[start]
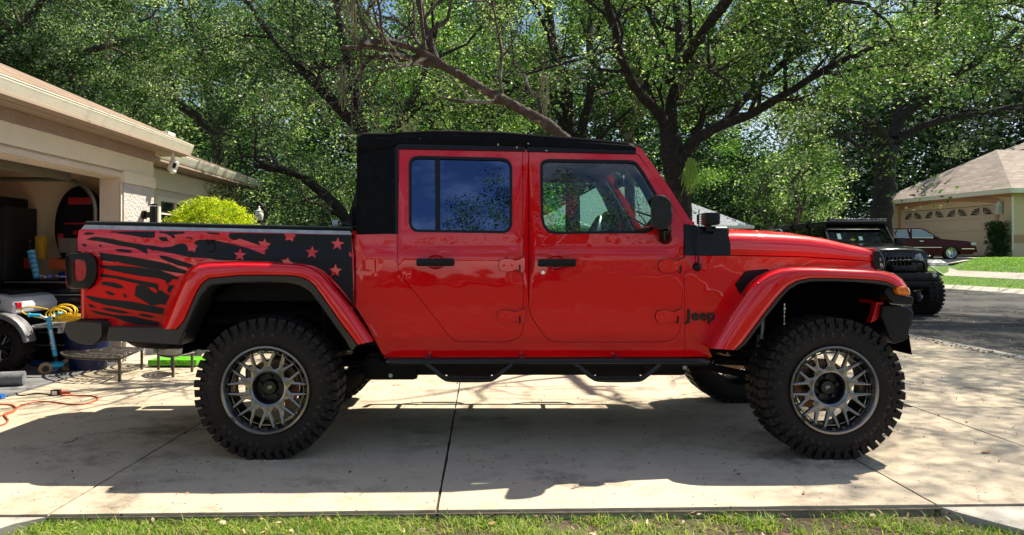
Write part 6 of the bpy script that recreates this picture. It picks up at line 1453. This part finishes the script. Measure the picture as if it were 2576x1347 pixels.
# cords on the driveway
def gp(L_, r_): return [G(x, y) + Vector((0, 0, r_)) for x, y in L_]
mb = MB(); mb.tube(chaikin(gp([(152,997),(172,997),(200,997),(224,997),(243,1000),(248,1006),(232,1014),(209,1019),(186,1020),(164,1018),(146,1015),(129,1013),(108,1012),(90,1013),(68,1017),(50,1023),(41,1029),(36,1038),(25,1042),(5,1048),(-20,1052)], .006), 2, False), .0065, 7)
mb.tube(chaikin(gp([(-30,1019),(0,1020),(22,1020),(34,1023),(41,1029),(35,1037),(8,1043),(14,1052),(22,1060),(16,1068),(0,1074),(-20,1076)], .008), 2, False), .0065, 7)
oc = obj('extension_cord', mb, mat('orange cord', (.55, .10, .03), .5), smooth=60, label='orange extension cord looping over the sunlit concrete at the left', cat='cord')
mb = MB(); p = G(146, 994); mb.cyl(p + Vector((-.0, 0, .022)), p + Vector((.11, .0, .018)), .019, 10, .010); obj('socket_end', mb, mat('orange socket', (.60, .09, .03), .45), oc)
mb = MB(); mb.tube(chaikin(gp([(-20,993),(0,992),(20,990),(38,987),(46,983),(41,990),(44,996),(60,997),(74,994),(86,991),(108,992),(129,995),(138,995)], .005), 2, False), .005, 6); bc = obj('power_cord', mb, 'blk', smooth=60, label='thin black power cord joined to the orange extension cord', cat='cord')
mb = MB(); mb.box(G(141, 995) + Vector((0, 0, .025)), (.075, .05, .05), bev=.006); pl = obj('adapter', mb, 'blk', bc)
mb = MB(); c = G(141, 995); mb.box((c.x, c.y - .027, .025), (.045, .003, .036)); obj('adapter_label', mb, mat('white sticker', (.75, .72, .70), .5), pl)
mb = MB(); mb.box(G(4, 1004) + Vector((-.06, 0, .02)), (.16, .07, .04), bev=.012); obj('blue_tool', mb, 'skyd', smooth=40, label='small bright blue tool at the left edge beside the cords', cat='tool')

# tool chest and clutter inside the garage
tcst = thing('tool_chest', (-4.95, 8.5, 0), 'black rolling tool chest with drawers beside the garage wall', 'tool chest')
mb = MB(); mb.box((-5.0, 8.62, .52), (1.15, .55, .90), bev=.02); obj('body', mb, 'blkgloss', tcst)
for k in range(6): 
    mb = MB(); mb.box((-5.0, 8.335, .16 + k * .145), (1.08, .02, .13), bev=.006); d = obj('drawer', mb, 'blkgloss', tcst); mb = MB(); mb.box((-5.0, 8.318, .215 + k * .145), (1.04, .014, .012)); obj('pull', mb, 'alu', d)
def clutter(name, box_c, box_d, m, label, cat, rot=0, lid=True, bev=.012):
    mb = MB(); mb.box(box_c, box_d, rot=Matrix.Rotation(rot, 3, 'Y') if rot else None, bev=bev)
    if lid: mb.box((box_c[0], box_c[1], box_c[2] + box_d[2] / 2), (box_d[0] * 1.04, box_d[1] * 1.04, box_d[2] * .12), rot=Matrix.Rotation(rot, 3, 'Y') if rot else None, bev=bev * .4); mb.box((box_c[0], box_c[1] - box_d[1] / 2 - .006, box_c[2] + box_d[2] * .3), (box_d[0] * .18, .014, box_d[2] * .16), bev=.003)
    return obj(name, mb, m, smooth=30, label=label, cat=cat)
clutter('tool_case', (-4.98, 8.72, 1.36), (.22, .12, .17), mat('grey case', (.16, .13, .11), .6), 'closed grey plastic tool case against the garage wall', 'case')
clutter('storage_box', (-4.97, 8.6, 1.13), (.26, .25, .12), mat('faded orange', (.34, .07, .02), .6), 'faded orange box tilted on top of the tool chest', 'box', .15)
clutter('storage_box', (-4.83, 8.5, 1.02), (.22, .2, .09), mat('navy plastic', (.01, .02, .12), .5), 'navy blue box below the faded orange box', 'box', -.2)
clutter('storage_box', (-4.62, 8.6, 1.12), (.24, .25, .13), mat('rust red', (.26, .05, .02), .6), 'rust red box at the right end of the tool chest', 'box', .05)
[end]
SET TASK >> Please write out all of the material above without changing a word, and omit any pictures.

FINISHED ANSWER >>
Write part 6 of the bpy script that recreates this picture. It picks up at line 1453. This part finishes the script. Measure the picture as if it were 2576x1347 pixels.
# cords on the driveway
def gp(L_, r_): return [G(x, y) + Vector((0, 0, r_)) for x, y in L_]
mb = MB(); mb.tube(chaikin(gp([(152,997),(172,997),(200,997),(224,997),(243,1000),(248,1006),(232,1014),(209,1019),(186,1020),(164,1018),(146,1015),(129,1013),(108,1012),(90,1013),(68,1017),(50,1023),(41,1029),(36,1038),(25,1042),(5,1048),(-20,1052)], .006), 2, False), .0065, 7)
mb.tube(chaikin(gp([(-30,1019),(0,1020),(22,1020),(34,1023),(41,1029),(35,1037),(8,1043),(14,1052),(22,1060),(16,1068),(0,1074),(-20,1076)], .008), 2, False), .0065, 7)
oc = obj('extension_cord', mb, mat('orange cord', (.55, .10, .03), .5), smooth=60, label='orange extension cord looping over the sunlit concrete at the left', cat='cord')
mb = MB(); p = G(146, 994); mb.cyl(p + Vector((-.0, 0, .022)), p + Vector((.11, .0, .018)), .019, 10, .010); obj('socket_end', mb, mat('orange socket', (.60, .09, .03), .45), oc)
mb = MB(); mb.tube(chaikin(gp([(-20,993),(0,992),(20,990),(38,987),(46,983),(41,990),(44,996),(60,997),(74,994),(86,991),(108,992),(129,995),(138,995)], .005), 2, False), .005, 6); bc = obj('power_cord', mb, 'blk', smooth=60, label='thin black power cord joined to the orange extension cord', cat='cord')
mb = MB(); mb.box(G(141, 995) + Vector((0, 0, .025)), (.075, .05, .05), bev=.006); pl = obj('adapter', mb, 'blk', bc)
mb = MB(); c = G(141, 995); mb.box((c.x, c.y - .027, .025), (.045, .003, .036)); obj('adapter_label', mb, mat('white sticker', (.75, .72, .70), .5), pl)
mb = MB(); mb.box(G(4, 1004) + Vector((-.06, 0, .02)), (.16, .07, .04), bev=.012); obj('blue_tool', mb, 'skyd', smooth=40, label='small bright blue tool at the left edge beside the cords', cat='tool')

# tool chest and clutter inside the garage
tcst = thing('tool_chest', (-4.95, 8.5, 0), 'black rolling tool chest with drawers beside the garage wall', 'tool chest')
mb = MB(); mb.box((-5.0, 8.62, .52), (1.15, .55, .90), bev=.02); obj('body', mb, 'blkgloss', tcst)
for k in range(6): 
    mb = MB(); mb.box((-5.0, 8.335, .16 + k * .145), (1.08, .02, .13), bev=.006); d = obj('drawer', mb, 'blkgloss', tcst); mb = MB(); mb.box((-5.0, 8.318, .215 + k * .145), (1.04, .014, .012)); obj('pull', mb, 'alu', d)
def clutter(name, box_c, box_d, m, label, cat, rot=0, lid=True, bev=.012):
    mb = MB(); mb.box(box_c, box_d, rot=Matrix.Rotation(rot, 3, 'Y') if rot else None, bev=bev)
    if lid: mb.box((box_c[0], box_c[1], box_c[2] + box_d[2] / 2), (box_d[0] * 1.04, box_d[1] * 1.04, box_d[2] * .12), rot=Matrix.Rotation(rot, 3, 'Y') if rot else None, bev=bev * .4); mb.box((box_c[0], box_c[1] - box_d[1] / 2 - .006, box_c[2] + box_d[2] * .3), (box_d[0] * .18, .014, box_d[2] * .16), bev=.003)
    return obj(name, mb, m, smooth=30, label=label, cat=cat)
clutter('tool_case', (-4.98, 8.72, 1.36), (.22, .12, .17), mat('grey case', (.16, .13, .11), .6), 'closed grey plastic tool case against the garage wall', 'case')
clutter('storage_box', (-4.97, 8.6, 1.13), (.26, .25, .12), mat('faded orange', (.34, .07, .02), .6), 'faded orange box tilted on top of the tool chest', 'box', .15)
clutter('storage_box', (-4.83, 8.5, 1.02), (.22, .2, .09), mat('navy plastic', (.01, .02, .12), .5), 'navy blue box below the faded orange box', 'box', -.2)
clutter('storage_box', (-4.62, 8.6, 1.12), (.24, .25, .13), mat('rust red', (.26, .05, .02), .6), 'rust red box at the right end of the tool chest', 'box', .05)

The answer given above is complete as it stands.